Si les similitudes musicales sont évidentes, le même rapprochement pourrait être fait entre ce livret de Gianbattista Casti et ceux que Lorenzo da Ponte allait imaginer pour son pote Mozart. Dans l'habile argument imaginé par Casti, le chassé-croisé de personnages sur fond de fantastique préfigure un certain Così ? On sait qu'à cette époque, da Ponte, auparavant librettiste de Salieri, vivait des moments économiques difficiles. Guère en odeur de sainteté auprès de la Cour d'Autriche dans cette période précise de son existence, il n'avait pas été pressenti pour versifier cet opéra. Qui sait si, dans la similitude d'arguments, ne se cachait pas une adroite vengeance à l'encontre de Casti qui, bien malgré lui, le snobait quelques années auparavant ?


© Opéra de Lausanne

Dans cette farce, la théâtralisation joue d'évidence un rôle majeur. Dès lors, qui mieux qu'un acteur pouvait mettre en scène cette comédie. Pour sa première mise en scène d'opéra, l'hyper doué Marcial Di Fonzo Bo se glisse admirablement dans cette comédie en projetant une foule de gags du meilleur esprit. Mais, nous ne sommes pas qu'au théâtre. Nous sommes à l'opéra et le comédien français réalise un véritable tour de force en dirigeant cette bouffonnerie. Il conduit ses acteurs avec un comique déjanté de Branquignols, tout en restant constamment attentif aux rythmes de la musique de Salieri. Tout cela est si joliment conçu, qu'on ne voit plus qui du musicien ou du metteur en scène dirige vraiment l'oeuvre.

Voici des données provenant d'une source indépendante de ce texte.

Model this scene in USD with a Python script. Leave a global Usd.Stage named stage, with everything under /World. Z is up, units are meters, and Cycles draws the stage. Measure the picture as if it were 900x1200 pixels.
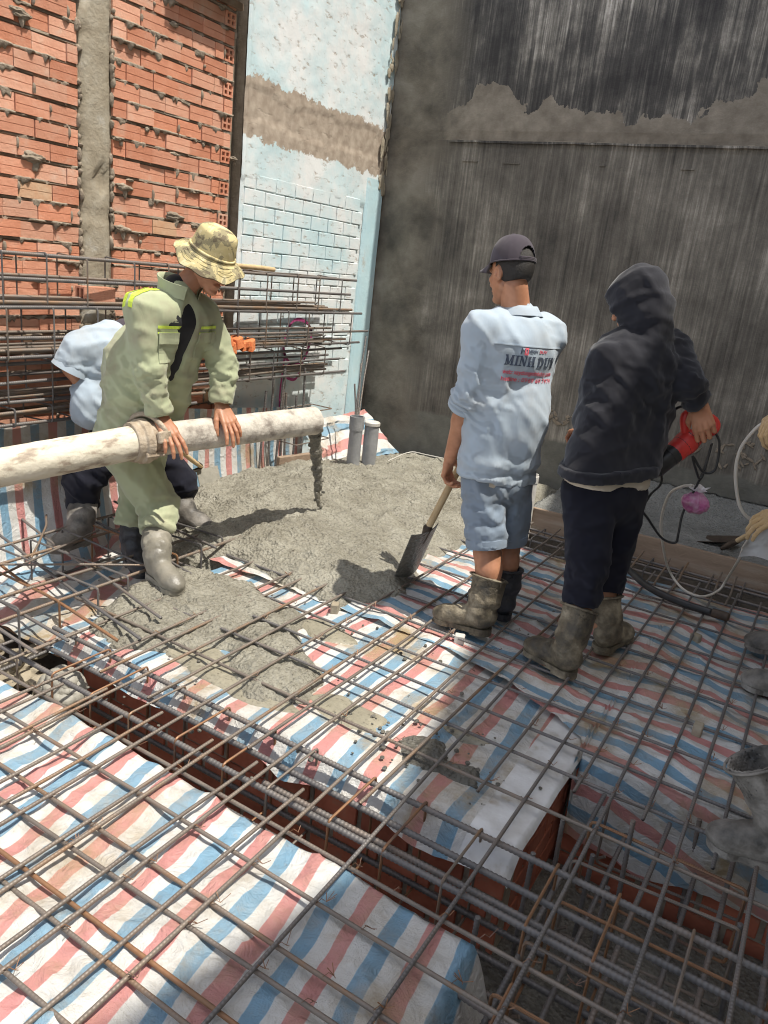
import math, random
import numpy as np, trimesh, shapely.geometry as sg, shapely.ops as so
from scipy.interpolate import griddata
from scipy.spatial import cKDTree
import usdkit, meshkit
from meshkit import noise, fbm
from pxr import Usd, UsdGeom, UsdLux, UsdShade, Gf, Sdf

random.seed(7); rng = np.random.default_rng(7)
stage = Usd.Stage.CreateInMemory()
UsdGeom.SetStageUpAxis(stage, UsdGeom.Tokens.z); UsdGeom.SetStageMetersPerUnit(stage, 1.0)
W_ = UsdGeom.Xform.Define(stage, '/World'); stage.SetDefaultPrim(W_.GetPrim())

# ------------------------------------------------------------------ camera, sky, sun, exposure
F = 900.0; CX, CY, H = 450.0, 600.0, 1.52
up_c = np.array([320, -2820, -900.]); up_c /= np.linalg.norm(up_c)
dA_c = np.array([-1640, -472, 900.]); dA_c -= up_c * (dA_c @ up_c); dA_c /= np.linalg.norm(dA_c)
R = np.stack([-dA_c, np.cross(up_c, -dA_c), up_c])           # rows: world axes seen in camera coordinates (right, down, forward)
CAM = np.array([0, 0, H])
cam = UsdGeom.Camera.Define(stage, '/World/camera')
cam.CreateHorizontalApertureAttr(36.0); cam.CreateVerticalApertureAttr(48.0); cam.CreateFocalLengthAttr(36.0)
cam.CreateClippingRangeAttr(Gf.Vec2f(0.01, 1000)); cam.CreateExposureAttr(0.82)
m4 = np.eye(4); m4[0, :3] = R @ [1, 0, 0]; m4[1, :3] = R @ [0, -1, 0]; m4[2, :3] = R @ [0, 0, -1]; m4[3, :3] = CAM
UsdGeom.Xformable(cam).AddTransformOp().Set(Gf.Matrix4d(*m4.ravel().tolist()))

SUN = np.array([0.35, 0.02, 0.94]); SUN /= np.linalg.norm(SUN)
el, rot = math.asin(SUN[2]), math.atan2(SUN[0], SUN[1])
LK = '/World/Looks'
UsdGeom.Scope.Define(stage, LK)
skym = usdkit.material(stage, LK + '/sky_look', {'s': ('sky_texture', dict(sky_type='single_scattering', sun_disc=False, sun_elevation=el, sun_rotation=rot, aerosol_density=1.8)),
        'h': ('hsv', dict(hue=0.5, saturation=0.5, value=1.0)), 'b': ('background_shader', dict(strength=0.15))}, [('s.color', 'h.color'), ('h.color', 'b.color')], surface='b.background')   # a milky, hazy noon sky
dome = UsdLux.DomeLight.Define(stage, '/World/sky')
UsdShade.MaterialBindingAPI.Apply(dome.GetPrim()).Bind(skym)
sun = UsdLux.DistantLight.Define(stage, '/World/sun')
sun.CreateIntensityAttr(0.90); sun.CreateAngleAttr(0.5); sun.CreateColorAttr(Gf.Vec3f(1.0, 0.95, 0.86)); sun.CreateNormalizeAttr(True)
zz = SUN; xx = np.cross([0, 1, 0], zz); xx /= np.linalg.norm(xx); yy = np.cross(zz, xx)
ms = np.eye(4); ms[0, :3], ms[1, :3], ms[2, :3] = xx, yy, zz
UsdGeom.Xformable(sun).AddTransformOp().Set(Gf.Matrix4d(*ms.ravel().tolist()))

def dirr(px, py): return R @ np.array([(px - CX) / F, (py - CY) / F, 1.0])
HH = R @ np.array([0, 0, 1.0]); HH[2] = 0; HH /= np.linalg.norm(HH)
def at(px, py, s):
    "a point of the place seen along that direction, s metres in front of the camera (measured on the ground)"
    d = dirr(px, py); return CAM + d * (s / (d @ HH))
def gz(px, py, z=0.0):
    d = dirr(px, py); return CAM + d * ((z - H) / d[2])
def gx(px, py, x):
    d = dirr(px, py); return CAM + d * (x / d[0])
def gy(px, py, y):
    d = dirr(px, py); return CAM + d * (y / d[1])

# ------------------------------------------------------------------ prim helpers
used = {}; LOCS = {}
def numbered(parent, name):
    k = (parent, name); n = used.get(k, 0); used[k] = n + 1
    return f'{parent}/{name}' if n == 0 else f'{parent}/{name}_{n:03d}'
def tag(p, label=None, cat=None, group=None, kind=None):
    p = p.GetPrim() if hasattr(p, 'GetPrim') else p
    for k, v in (('label', label), ('category', cat), ('group', group), ('kind', kind)):
        if v: p.SetCustomDataByKey(k, v)
    return p
def thing(name, label, cat, loc=(0, 0, 0), group=None, kind=None):
    p = numbered('/World', name); x = UsdGeom.Xform.Define(stage, p)
    x.AddTranslateOp().Set(Gf.Vec3d(*map(float, loc)))
    tag(x, label, cat, group, kind); LOCS[str(x.GetPath())] = np.array(loc, float); return x
def obj(name, mesh, mat, parent=None, smooth=False, uv=None, label=None, cat=None, group=None, kind=None, local=False):
    "one Mesh prim; world coordinates are turned into the parent's"
    if isinstance(mesh, (tuple, list)): v, f = np.asarray(mesh[0], float), np.asarray(mesh[1], int)
    else: v, f = np.array(mesh.vertices), np.array(mesh.faces)
    off = np.zeros(3)
    q = parent
    if q is not None and not local: off = LOCS[str(q.GetPath())]
    base = str(parent.GetPath()) if parent is not None else '/World'
    p = numbered(base, name)
    m = usdkit.mesh(stage, p, (v - off, f), mat, smooth=smooth, uv=uv)
    LOCS[p] = off
    tag(m, label, cat, group, kind); return m
def struct(name, mesh, mat, **k): return obj(name, mesh, mat, kind='structure', **k)

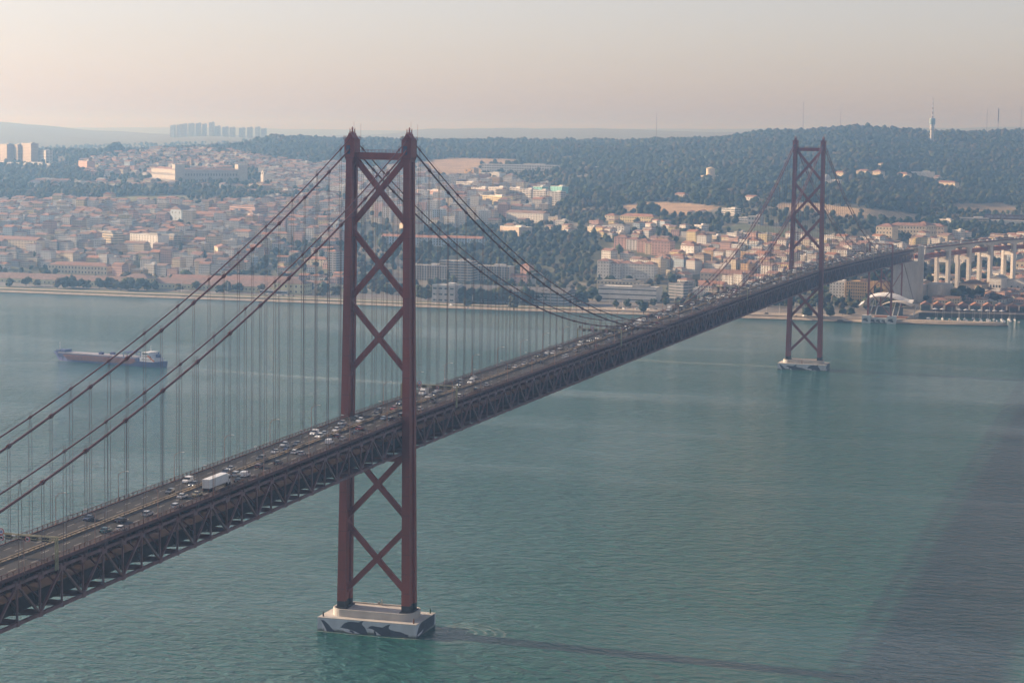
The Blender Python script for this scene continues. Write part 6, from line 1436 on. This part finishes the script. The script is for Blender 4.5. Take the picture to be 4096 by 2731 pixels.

Certes, pour se faire, il s'accompagne de décors mouvants qui s'intègrent parfaitement à l'action comme ces arbres aux branches ployant jusqu'à terre pour exacerber le mystère qui circonvient la grotte du mage Trophonius. De toute la distribution, la basse Carlo Lepore (Trofonio) domine le plateau. Superbement centré, son instrument vocal est impressionnant de Si l'abattage d'Olivier Lallouette (Aristone) convient assez bien au personnage qu'il campe, c'est avec une plus grande diversité de couleurs et de nuances qu'il aurait pu incarner ce père que sa progéniture plonge dans le désespoir. Le ténor autrichien Nikolaï Schukoff (Artemidoro) s'est parfois trouvé aux limites de ses moyens, mais sa musicalité et son phrasé belcantistes confèrent une belle chaleur à son interprétation. De son côté, le baryton Mario Cassi (Plistene) n'a manifestement éprouvé aucune difficulté à s'envoler sur toute la tessiture de sa voix. Les deux rôles féminins sont à la hauteur de l'excellent plateau présenté à Lausanne. Si Raffaella Milanesi (Ofelia) semble théâtralement plus empruntée que lors de ses précédentes apparitions (on pense à son excellente prestation en Norina dans Don Pasquale), elle offre néanmoins quelques beaux morceaux de chant très agréablement distillés même si on eut préféré qu'elle atteigne un volume plus en rapport avec celui de ses collègues. Comédienne au comique subtil, Marie Arnet (Dori) comble son auditoire par une palette extrêmement variée. Vertueuse ou dévergondée, sa manière d'aborder un personnage très versatile est un régal de chant et de théâtre.

Si l'heureuse réhabilitation d'Antonio Salieri est un réel bonheur pour tous lesmélomanes, la réussite de cette démarche revient sans conteste à la vivacité de la mise en scène de Marcial di Fonzo Bo et à l'intelligence de Christophe Rousset qui ont laissé s'exprimer la musique sans la charger d'intellectualisme. L'Opéra de Lausanne a osé le pari d'une production qui renoue avec le meilleur du spectacle d'opéra, mêlant le rêve au divertissement. Ainsi, c'est un grand coup de chapeau qu'on doit tirer à François-Xavier Hauville qui confirme la réussite d'une saison magnifique au moment où il a été décidé de ne pas renouveler son mandat de directeur. Il lui restera le mérite de susciter des regrets.